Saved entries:
------------
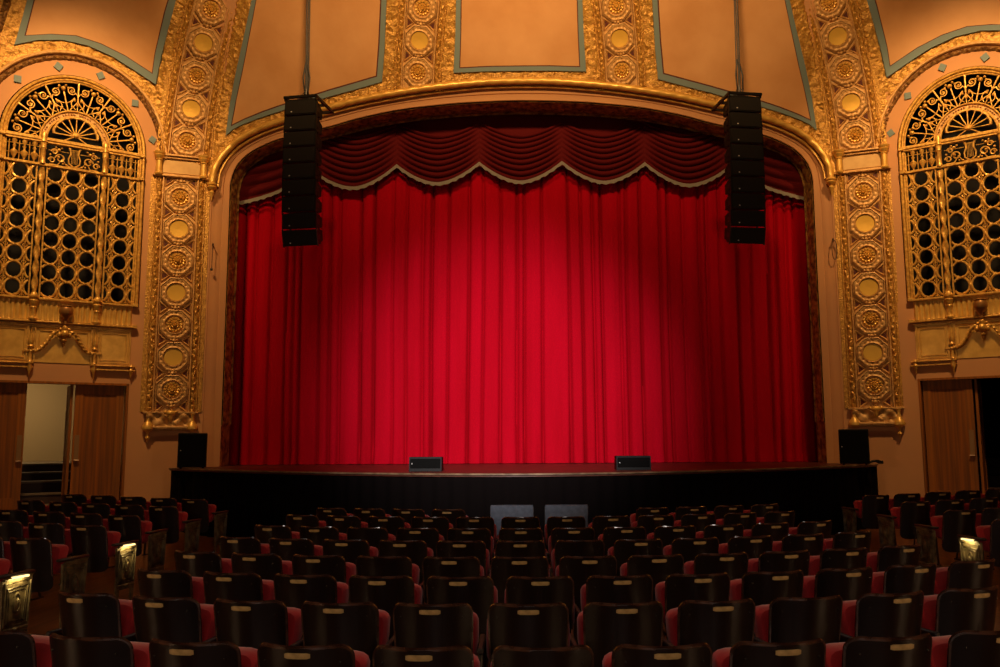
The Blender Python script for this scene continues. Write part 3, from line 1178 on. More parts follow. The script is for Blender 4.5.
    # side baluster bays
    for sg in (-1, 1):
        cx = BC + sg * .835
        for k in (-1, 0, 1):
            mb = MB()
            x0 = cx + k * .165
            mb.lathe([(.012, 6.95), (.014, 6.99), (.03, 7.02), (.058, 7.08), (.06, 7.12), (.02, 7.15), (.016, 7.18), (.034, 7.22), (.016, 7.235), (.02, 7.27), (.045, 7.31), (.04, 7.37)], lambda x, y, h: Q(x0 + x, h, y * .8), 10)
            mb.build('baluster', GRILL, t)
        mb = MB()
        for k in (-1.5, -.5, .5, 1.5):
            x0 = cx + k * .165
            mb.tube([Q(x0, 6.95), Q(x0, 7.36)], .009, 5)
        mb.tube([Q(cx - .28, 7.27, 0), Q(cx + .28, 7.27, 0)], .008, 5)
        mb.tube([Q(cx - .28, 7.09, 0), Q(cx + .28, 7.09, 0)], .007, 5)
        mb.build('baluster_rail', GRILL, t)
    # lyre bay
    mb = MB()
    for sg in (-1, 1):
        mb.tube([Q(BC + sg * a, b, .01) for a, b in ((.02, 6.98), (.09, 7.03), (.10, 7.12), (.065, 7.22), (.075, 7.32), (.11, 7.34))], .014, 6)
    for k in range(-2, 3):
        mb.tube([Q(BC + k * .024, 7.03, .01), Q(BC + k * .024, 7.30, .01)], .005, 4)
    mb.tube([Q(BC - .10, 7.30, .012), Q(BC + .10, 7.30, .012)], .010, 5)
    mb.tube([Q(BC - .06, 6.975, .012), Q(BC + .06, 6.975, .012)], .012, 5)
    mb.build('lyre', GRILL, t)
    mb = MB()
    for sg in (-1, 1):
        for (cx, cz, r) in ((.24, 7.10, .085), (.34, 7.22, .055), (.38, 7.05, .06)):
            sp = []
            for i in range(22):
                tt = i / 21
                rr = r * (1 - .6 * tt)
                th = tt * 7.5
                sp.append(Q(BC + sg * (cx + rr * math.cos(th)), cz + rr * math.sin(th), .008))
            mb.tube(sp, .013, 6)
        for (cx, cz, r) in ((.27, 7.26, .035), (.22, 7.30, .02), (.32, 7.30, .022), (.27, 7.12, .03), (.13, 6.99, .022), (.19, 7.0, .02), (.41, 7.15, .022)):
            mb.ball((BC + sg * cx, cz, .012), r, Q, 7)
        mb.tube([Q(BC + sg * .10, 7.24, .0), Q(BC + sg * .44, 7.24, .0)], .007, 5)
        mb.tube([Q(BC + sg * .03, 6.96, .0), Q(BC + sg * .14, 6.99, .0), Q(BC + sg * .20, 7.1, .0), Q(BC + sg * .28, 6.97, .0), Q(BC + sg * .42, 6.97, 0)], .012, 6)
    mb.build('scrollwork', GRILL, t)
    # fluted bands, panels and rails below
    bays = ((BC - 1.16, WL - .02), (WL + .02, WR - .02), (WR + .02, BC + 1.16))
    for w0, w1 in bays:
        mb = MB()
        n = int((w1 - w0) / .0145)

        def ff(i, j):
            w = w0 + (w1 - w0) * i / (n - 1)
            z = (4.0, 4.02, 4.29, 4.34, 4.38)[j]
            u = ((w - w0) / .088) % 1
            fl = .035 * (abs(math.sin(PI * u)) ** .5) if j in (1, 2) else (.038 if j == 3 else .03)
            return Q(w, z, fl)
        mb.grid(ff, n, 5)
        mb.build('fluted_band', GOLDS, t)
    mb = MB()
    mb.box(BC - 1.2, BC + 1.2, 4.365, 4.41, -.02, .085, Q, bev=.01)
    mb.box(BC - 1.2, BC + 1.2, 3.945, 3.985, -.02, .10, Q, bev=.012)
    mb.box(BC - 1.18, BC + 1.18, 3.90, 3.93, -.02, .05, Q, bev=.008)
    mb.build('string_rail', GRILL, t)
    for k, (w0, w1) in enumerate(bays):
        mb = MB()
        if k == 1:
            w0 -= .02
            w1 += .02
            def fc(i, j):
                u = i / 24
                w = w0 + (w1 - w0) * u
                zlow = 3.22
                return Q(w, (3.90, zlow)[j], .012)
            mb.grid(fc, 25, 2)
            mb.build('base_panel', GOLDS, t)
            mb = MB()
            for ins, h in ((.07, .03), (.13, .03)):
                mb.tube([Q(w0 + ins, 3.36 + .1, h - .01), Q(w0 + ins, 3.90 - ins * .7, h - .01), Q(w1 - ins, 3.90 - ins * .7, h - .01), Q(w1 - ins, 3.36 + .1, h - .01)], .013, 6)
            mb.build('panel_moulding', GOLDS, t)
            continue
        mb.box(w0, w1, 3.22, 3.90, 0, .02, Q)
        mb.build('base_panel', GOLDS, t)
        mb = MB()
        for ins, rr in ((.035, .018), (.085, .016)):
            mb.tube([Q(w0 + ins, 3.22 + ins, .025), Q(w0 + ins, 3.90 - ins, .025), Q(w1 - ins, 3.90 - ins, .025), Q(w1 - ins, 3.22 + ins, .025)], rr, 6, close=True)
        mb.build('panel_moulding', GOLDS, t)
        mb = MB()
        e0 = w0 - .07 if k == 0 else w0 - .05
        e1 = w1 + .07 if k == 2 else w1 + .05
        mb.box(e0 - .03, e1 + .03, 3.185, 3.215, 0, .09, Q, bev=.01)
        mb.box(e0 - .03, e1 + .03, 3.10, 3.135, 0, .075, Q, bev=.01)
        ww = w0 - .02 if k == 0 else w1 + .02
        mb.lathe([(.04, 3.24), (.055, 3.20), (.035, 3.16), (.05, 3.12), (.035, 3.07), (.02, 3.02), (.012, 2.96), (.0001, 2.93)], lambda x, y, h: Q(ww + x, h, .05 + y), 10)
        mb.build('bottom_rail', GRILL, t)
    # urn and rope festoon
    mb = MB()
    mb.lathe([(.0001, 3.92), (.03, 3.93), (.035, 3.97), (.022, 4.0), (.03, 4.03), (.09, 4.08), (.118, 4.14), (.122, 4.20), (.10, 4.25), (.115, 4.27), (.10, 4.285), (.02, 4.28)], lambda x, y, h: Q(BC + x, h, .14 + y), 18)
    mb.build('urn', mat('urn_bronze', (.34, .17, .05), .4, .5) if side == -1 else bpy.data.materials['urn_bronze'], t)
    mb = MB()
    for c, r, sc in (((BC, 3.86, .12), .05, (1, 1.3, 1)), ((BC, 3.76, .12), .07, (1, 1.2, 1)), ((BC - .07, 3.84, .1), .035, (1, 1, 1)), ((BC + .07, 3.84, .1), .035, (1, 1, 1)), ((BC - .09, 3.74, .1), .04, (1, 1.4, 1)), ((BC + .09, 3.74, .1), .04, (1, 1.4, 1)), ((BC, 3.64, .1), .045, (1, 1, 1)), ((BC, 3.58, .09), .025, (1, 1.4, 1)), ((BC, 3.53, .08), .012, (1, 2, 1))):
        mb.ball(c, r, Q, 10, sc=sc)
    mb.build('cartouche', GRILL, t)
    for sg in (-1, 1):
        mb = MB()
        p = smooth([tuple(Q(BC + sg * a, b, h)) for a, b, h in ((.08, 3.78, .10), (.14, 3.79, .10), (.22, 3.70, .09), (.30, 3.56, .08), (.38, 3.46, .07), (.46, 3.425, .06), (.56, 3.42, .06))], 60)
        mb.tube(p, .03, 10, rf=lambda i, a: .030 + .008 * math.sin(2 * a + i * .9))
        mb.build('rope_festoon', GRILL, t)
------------
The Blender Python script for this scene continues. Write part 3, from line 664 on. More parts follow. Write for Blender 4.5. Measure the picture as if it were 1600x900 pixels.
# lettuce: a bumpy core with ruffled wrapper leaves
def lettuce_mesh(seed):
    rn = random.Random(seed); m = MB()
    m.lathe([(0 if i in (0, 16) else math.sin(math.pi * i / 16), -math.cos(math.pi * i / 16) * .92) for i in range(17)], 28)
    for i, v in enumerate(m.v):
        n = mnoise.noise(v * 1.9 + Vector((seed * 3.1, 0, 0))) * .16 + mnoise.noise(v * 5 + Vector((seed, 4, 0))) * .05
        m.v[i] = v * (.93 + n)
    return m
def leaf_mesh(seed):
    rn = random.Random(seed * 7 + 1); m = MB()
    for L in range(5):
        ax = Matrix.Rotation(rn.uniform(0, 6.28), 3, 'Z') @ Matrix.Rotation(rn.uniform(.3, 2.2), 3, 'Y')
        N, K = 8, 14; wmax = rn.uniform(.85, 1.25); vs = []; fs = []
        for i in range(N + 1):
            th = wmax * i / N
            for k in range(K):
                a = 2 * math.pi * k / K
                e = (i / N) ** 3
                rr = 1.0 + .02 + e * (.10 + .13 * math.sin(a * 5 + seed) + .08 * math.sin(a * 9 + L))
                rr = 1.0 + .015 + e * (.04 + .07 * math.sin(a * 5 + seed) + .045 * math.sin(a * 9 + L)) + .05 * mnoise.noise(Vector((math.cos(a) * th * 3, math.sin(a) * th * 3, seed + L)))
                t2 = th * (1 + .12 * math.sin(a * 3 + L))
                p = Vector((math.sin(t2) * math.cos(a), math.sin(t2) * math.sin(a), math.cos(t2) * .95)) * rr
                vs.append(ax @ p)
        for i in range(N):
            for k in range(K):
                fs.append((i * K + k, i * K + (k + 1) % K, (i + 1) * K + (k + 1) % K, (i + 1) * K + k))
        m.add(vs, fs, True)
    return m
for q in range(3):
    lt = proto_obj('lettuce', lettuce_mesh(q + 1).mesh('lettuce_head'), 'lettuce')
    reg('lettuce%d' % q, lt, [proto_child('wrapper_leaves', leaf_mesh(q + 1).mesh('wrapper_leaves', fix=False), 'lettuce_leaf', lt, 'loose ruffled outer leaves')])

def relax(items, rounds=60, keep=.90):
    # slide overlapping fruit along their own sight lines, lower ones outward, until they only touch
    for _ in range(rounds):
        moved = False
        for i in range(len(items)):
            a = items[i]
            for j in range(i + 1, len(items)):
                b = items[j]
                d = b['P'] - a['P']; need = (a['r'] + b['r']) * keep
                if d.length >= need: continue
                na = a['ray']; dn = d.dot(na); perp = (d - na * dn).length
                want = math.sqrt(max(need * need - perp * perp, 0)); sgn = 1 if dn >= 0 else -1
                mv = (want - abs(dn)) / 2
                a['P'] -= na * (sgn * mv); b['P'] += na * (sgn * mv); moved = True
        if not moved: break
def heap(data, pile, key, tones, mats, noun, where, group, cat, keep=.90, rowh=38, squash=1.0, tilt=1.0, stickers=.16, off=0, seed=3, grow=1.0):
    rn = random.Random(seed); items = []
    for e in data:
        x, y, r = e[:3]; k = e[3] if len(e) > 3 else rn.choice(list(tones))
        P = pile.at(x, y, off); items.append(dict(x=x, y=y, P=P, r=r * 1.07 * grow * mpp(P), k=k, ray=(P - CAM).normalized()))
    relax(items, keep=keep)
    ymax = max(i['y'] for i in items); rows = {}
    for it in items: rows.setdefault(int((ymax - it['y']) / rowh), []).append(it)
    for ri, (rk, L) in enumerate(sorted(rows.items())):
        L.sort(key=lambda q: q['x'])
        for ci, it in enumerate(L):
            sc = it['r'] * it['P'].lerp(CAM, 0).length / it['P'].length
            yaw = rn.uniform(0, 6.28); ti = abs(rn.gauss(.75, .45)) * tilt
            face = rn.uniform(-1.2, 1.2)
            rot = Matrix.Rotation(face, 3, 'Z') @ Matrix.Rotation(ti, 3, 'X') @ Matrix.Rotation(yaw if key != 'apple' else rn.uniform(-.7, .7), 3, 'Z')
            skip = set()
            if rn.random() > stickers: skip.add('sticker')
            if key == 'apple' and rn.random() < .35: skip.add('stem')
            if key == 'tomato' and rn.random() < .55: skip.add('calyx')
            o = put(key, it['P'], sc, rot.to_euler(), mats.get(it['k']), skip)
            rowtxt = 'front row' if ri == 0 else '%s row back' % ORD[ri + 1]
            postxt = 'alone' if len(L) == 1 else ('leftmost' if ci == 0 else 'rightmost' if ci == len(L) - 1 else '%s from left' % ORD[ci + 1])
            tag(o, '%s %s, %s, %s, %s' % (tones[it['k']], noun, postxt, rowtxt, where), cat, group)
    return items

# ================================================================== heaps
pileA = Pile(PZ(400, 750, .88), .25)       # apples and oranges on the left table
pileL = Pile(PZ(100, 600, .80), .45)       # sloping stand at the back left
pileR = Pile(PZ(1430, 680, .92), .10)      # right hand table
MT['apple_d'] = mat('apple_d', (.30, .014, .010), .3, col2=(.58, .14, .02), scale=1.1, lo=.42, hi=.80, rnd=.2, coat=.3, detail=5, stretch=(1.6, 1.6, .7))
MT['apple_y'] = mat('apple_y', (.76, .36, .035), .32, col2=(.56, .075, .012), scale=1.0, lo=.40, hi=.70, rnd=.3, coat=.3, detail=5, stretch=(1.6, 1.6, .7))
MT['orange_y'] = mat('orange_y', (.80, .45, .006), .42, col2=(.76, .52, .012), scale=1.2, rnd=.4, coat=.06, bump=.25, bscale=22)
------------
To be done.
Write out each line of the data that holds the string "script".

Solution to the exercise.
The Blender Python script for this scene continues. Write part 3, from line 1178 on. More parts follow. The script is for Blender 4.5.
The Blender Python script for this scene continues. Write part 3, from line 664 on. More parts follow. Write for Blender 4.5. Measure the picture as if it were 1600x900 pixels.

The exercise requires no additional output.